[Problem details]
Starting at the first line of the data, please print exactly those lines through the one that holds "tag(b.build('ground', M_land, smooth=60, fix=False), 'bare", omitting every picture.

[Available data]
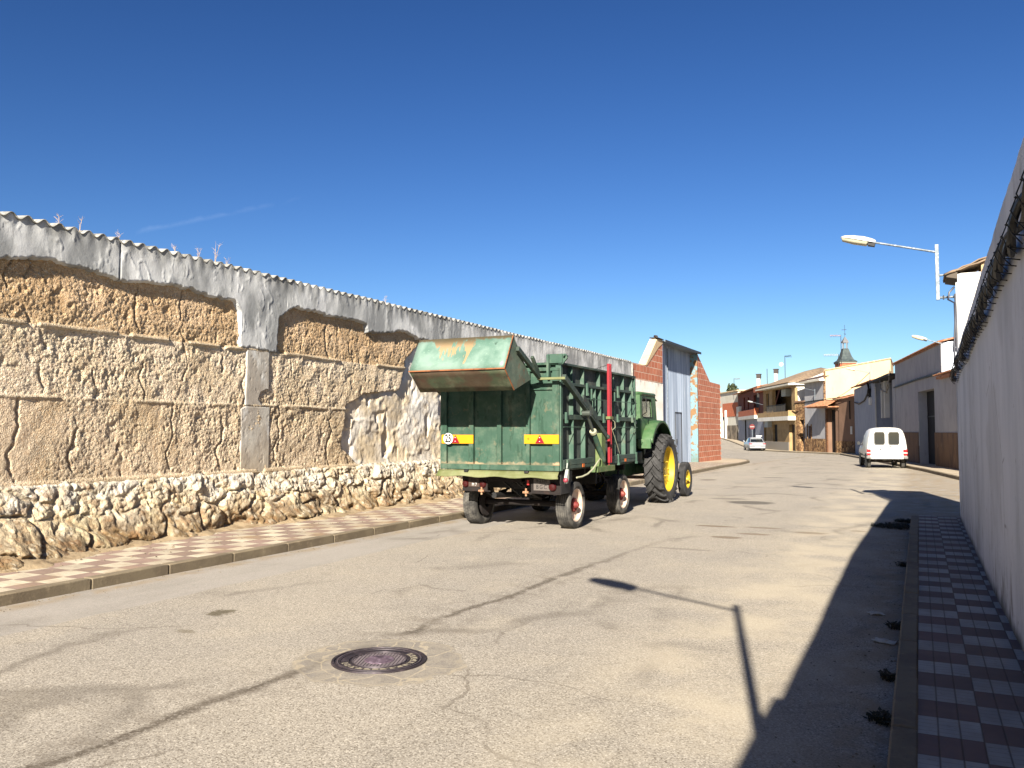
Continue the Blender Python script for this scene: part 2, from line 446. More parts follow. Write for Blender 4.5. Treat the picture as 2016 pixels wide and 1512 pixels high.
M_earth = M('earth', (182, 160, 126), .95, 0, [((120, 96, 66), 5, .45, .7, (1, 1, 1), .7), ((196, 176, 140), 30, .6, .75, (1, 1, 1), .5)], (30, .7, .02))
M_land = M('dry_land', (150, 128, 92), .95, 0, [((110, 104, 66), .02, .45, .6, (1, 1, 1), .8)])

ys = np.array(list(np.arange(-14, 40, 2.)) + list(np.arange(40, 180, 2.)))
b = MB(); xs = [-70, -40, -20, -12, -6, -2, 2, 8, 20, 45]
b.sheet(lambda i, j: (xs[i], ys[j], gz(ys[j])), len(xs)-1, len(ys)-1)
tag(b.build('road', M_asphalt, smooth=60, fix=False), 'worn pale asphalt street with seams, cracks and oil stains', 'road', kind='structure')
b = MB(); xs2 = [-1500, -300, -70, -20, 20, 45, 300, 1500]; ys2 = [-1500, -300, -40, 38, 60, 90, 96, 130, 250, 400, 1500]
b.sheet(lambda i, j: (xs2[i], ys2[j], gz(ys2[j]) - .12), len(xs2)-1, len(ys2)-1)
tag(b.build('ground', M_land, smooth=60, fix=False), 'bare dry land round the village', 'ground', kind='structure')

def resample(pts, step):
    out = [Vector(pts[0])]
    for a, c in zip(pts, pts[1:]):
        a, c = Vector(a), Vector(c); n = max(1, int((c-a).length/step))
        out += [a.lerp(c, i/n) for i in range(1, n+1)]
    return out
def strip(mb, line, o0, o1, z0, z1, joints=0):
    """solid band following a line in plan; o = offset to its left (+)"""
    ls = [Vector(p) for p in line]; ring = []
    for i, p in enumerate(ls):
        d = (ls[min(i+1, len(ls)-1)] - ls[max(i-1, 0)]).normalized(); nn = Vector((-d.y, d.x)); g = gz(p.y)
        a = p + nn*o0; c = p + nn*o1
        ring.append([(a.x, a.y, g+z0), (c.x, c.y, g+z0), (c.x, c.y, g+z1), (a.x, a.y, g+z1)])
    mb.loft(ring); return mb
def kerb_stones(name, line, o0, o1, h, label):
    """kerb of separate-looking stones: short lofts with dark 8 mm gaps, one object"""
    mb = MB(); pts = resample(line, .98)
    for a, c in zip(pts, pts[1:]):
        d = (c-a).normalized(); jj = random.uniform(-.004, .004)
        strip(mb, [a + d*.004, c - d*.006], o0+jj, o1, -.1, h + random.uniform(-.004, .004))
    return tag(mb.build(name, M_kerb, bevel=.012, smooth=30), label, 'kerb', kind='structure')
KL = [(-7.75, -12), (-7.75, 30), (-7.9, 42), (-8.2, 46), (-8.7, 48.4), (-9.6, 50.2), (-11.5, 52.2), (-18, 57), (-30, 64)]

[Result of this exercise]
Continue the Blender Python script for this scene: part 2, from line 446. More parts follow. Write for Blender 4.5. Treat the picture as 2016 pixels wide and 1512 pixels high.
M_earth = M('earth', (182, 160, 126), .95, 0, [((120, 96, 66), 5, .45, .7, (1, 1, 1), .7), ((196, 176, 140), 30, .6, .75, (1, 1, 1), .5)], (30, .7, .02))
M_land = M('dry_land', (150, 128, 92), .95, 0, [((110, 104, 66), .02, .45, .6, (1, 1, 1), .8)])

ys = np.array(list(np.arange(-14, 40, 2.)) + list(np.arange(40, 180, 2.)))
b = MB(); xs = [-70, -40, -20, -12, -6, -2, 2, 8, 20, 45]
b.sheet(lambda i, j: (xs[i], ys[j], gz(ys[j])), len(xs)-1, len(ys)-1)
tag(b.build('road', M_asphalt, smooth=60, fix=False), 'worn pale asphalt street with seams, cracks and oil stains', 'road', kind='structure')
b = MB(); xs2 = [-1500, -300, -70, -20, 20, 45, 300, 1500]; ys2 = [-1500, -300, -40, 38, 60, 90, 96, 130, 250, 400, 1500]
b.sheet(lambda i, j: (xs2[i], ys2[j], gz(ys2[j]) - .12), len(xs2)-1, len(ys2)-1)
tag(b.build('ground', M_land, smooth=60, fix=False), 'bare dry land round the village', 'ground', kind='structure')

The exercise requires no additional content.